An aspiring young scholar who fails to ingratiate himself (gender bias is another failing of the system) with the baroni, or tenured professors, will soon become an unemployed scholar.

Yet the introduction of merit criteria would likely give vested interests an incentive to tweak the criteria rather than make painful reforms. The fate of the CIVR (Comitato di Indirizzo per la Valutazione della Ricerca), the one sketchy attempt in 2004-05 to assess research quality, gives one pause. Its results, which upset a lot of established reputations, were duly ignored for funding purposes. Citation-counting, a possible alternative, would naturally be greeted with horror.

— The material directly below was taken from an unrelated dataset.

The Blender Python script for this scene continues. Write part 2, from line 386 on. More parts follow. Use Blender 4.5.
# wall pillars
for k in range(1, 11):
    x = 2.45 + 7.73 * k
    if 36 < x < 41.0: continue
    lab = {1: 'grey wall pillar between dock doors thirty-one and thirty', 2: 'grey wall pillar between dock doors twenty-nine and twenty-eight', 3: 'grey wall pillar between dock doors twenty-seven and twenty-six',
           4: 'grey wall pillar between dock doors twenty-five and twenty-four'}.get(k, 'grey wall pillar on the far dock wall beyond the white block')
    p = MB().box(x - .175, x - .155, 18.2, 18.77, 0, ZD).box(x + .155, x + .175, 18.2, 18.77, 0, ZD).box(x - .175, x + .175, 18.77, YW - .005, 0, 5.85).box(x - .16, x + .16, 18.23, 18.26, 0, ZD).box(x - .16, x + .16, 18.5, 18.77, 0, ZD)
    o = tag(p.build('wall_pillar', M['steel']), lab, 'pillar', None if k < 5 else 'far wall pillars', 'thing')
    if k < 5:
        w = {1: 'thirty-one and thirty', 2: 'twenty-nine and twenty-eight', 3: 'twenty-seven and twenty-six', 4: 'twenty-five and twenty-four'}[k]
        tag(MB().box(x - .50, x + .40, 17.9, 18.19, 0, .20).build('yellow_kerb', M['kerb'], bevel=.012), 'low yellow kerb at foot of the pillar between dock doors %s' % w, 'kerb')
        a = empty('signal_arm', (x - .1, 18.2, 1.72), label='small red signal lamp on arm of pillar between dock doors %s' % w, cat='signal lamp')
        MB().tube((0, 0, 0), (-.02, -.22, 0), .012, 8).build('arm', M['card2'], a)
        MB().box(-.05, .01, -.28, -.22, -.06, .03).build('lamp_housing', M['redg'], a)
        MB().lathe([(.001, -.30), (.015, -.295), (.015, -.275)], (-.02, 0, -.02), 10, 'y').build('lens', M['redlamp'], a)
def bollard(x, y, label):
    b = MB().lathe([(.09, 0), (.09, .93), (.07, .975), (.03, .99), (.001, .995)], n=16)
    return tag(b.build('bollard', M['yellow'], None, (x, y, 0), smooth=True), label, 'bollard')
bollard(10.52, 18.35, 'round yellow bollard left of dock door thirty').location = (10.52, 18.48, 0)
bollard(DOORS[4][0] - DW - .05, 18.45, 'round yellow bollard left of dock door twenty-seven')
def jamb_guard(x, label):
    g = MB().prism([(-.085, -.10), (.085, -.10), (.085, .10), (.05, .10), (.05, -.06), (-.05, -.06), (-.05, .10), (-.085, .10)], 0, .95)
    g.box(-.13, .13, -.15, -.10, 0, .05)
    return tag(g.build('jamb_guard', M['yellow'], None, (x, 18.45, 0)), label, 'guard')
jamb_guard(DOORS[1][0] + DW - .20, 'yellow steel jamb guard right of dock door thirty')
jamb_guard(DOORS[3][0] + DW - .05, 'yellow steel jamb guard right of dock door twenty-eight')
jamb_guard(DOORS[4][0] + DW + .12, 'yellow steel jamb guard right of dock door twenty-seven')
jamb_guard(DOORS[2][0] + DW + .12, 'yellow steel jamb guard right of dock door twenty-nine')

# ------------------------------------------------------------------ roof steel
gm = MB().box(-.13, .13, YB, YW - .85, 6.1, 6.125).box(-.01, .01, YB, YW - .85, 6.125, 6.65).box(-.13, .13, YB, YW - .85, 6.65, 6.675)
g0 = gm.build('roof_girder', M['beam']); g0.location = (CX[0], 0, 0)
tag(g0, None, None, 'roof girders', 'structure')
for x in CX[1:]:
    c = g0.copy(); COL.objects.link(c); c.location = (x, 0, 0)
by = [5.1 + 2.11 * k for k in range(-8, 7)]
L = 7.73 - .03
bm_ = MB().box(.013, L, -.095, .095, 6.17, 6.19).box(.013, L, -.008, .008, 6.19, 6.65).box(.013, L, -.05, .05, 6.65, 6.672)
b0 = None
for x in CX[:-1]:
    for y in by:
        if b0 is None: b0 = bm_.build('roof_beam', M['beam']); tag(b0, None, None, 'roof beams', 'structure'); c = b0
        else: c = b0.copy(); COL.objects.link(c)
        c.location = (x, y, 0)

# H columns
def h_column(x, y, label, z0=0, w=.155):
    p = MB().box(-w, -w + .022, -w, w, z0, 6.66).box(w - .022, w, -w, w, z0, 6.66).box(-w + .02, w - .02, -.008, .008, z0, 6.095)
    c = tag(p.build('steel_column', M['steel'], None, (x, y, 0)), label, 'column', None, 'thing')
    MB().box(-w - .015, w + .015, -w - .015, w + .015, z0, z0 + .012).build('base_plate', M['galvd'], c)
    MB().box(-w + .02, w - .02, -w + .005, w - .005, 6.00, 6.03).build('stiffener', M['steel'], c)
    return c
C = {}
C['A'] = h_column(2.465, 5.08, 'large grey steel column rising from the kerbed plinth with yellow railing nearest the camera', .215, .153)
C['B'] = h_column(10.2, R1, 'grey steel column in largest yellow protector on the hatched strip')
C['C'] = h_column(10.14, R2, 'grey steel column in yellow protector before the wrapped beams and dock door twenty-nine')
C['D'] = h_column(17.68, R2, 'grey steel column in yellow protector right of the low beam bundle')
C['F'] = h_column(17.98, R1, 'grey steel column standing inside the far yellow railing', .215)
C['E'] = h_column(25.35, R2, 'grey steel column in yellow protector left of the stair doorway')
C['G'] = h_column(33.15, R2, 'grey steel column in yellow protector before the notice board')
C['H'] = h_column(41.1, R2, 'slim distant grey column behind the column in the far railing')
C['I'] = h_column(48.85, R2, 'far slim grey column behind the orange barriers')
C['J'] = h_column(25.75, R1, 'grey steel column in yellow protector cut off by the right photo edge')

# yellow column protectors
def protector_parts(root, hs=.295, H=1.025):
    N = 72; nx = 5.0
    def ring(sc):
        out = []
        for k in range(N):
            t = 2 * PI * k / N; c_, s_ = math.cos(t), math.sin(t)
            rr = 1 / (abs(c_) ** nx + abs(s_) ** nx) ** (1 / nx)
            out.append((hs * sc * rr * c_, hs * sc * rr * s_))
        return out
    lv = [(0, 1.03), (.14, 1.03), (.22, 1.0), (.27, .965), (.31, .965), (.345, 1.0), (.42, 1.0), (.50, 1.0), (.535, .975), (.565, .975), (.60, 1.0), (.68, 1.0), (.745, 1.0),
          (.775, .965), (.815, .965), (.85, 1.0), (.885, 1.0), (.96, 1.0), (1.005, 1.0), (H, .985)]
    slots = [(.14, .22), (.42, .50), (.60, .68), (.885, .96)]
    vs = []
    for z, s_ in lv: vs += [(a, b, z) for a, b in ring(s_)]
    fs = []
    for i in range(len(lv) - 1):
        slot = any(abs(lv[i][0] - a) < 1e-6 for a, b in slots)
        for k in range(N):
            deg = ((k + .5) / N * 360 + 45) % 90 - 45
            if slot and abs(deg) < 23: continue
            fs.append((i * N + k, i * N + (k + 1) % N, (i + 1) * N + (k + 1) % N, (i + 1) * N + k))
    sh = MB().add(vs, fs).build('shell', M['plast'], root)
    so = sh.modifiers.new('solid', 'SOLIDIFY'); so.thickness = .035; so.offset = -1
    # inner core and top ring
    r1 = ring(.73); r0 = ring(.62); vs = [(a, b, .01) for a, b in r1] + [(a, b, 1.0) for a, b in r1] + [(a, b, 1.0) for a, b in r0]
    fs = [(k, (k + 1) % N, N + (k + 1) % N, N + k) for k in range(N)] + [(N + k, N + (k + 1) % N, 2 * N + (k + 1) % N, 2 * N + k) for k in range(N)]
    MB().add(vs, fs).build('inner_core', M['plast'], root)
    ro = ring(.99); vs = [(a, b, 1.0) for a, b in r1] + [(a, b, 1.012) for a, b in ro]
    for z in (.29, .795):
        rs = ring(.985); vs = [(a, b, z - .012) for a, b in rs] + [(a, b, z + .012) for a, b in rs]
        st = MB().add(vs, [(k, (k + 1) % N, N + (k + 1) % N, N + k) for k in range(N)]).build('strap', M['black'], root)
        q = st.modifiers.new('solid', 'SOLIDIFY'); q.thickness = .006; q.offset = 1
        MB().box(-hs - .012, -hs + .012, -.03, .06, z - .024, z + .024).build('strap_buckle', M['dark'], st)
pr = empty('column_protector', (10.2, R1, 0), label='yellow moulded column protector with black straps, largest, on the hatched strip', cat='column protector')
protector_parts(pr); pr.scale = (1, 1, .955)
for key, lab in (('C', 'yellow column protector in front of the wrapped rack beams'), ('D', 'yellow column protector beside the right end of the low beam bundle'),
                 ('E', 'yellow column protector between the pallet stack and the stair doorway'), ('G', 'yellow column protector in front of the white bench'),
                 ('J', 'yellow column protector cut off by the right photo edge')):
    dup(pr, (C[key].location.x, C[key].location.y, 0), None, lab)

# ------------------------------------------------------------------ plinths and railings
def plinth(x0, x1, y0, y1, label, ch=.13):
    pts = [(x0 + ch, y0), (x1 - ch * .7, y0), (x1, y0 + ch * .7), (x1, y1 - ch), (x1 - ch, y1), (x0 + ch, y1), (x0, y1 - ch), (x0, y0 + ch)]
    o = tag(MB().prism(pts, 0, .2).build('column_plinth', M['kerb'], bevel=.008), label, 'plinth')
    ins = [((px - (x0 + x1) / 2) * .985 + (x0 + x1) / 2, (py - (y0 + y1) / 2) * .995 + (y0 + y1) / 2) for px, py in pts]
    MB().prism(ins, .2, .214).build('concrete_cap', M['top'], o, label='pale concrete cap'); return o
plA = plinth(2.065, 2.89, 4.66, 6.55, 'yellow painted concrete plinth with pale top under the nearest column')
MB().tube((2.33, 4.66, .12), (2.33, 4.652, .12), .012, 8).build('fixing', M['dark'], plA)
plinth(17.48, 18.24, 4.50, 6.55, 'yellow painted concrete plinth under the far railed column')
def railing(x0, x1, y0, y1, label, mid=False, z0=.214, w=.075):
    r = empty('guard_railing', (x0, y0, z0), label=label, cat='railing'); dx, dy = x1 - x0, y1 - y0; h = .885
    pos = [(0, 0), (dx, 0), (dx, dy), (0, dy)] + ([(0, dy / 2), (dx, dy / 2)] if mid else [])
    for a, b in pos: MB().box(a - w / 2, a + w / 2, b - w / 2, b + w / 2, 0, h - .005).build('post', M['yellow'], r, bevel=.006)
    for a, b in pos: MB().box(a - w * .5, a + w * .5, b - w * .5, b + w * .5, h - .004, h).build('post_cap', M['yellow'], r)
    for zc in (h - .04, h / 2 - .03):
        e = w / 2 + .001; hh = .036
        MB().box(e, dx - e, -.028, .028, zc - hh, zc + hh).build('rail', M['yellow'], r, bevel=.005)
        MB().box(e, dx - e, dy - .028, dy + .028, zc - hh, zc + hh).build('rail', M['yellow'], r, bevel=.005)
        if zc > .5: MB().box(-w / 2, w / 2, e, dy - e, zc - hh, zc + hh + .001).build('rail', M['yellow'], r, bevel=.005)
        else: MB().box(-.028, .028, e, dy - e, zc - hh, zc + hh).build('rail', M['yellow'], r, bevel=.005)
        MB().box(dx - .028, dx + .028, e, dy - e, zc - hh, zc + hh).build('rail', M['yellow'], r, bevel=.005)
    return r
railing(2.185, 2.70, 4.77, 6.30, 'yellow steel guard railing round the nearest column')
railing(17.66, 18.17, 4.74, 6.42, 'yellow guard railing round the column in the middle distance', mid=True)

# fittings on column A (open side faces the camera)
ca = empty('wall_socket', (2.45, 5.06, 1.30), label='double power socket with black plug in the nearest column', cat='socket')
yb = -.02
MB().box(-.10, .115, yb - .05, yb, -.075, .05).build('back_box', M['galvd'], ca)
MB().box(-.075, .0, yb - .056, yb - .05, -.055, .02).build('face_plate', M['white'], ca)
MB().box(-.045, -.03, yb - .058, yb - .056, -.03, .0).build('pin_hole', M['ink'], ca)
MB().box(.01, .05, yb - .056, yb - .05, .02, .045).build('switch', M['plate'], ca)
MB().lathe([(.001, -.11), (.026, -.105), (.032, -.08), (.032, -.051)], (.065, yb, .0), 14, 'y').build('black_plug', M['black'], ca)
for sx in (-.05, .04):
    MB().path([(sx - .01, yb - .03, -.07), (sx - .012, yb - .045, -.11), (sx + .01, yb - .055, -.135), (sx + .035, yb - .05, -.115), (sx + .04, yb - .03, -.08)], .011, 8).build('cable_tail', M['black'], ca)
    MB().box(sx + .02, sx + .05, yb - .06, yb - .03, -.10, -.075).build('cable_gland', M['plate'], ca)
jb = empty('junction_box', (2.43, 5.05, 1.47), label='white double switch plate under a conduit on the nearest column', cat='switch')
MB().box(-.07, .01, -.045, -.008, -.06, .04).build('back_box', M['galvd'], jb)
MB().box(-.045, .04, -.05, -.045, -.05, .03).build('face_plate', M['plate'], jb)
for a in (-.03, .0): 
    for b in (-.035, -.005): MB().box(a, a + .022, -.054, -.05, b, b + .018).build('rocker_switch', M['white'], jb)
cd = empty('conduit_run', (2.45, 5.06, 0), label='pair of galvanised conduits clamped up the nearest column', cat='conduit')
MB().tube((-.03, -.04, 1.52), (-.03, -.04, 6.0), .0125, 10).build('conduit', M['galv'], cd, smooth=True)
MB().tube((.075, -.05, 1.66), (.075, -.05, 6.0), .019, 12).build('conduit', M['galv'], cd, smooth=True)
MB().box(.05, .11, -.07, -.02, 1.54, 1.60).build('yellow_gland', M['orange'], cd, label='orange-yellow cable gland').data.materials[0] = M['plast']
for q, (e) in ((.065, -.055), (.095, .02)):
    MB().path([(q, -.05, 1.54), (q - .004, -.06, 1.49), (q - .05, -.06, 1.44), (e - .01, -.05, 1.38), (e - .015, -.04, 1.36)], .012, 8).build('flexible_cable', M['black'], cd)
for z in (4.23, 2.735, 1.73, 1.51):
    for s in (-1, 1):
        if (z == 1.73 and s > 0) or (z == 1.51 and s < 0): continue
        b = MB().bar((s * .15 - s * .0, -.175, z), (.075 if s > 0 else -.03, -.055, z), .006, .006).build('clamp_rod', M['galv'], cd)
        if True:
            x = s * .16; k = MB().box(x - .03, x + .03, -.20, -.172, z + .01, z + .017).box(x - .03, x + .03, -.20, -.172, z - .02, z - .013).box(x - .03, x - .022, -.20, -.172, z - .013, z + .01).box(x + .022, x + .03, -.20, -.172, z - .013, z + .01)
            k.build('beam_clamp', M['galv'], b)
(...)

It would certainly be quite impossible in Italy to organise a comprehensive effort like Britain's RAE. Why? Because Italian professors have enjoyed decades of well-financed unaccountability. For most baroni, the idea that eminent persons such as themselves should be publicly judged, or waste their time judging others, is simply intolerable.

For this reason, the decline of Italian universities' research reputation seems likely to continue and even accelerate. I see from Times Higher Education that the 2008 RAE has revealed "pockets of excellence" in hitherto unsuspected places and has exposed lacunae at previously highly-rated institutions. It is painful to be on the receiving end of such judgments. But it is much worse not to make them at all.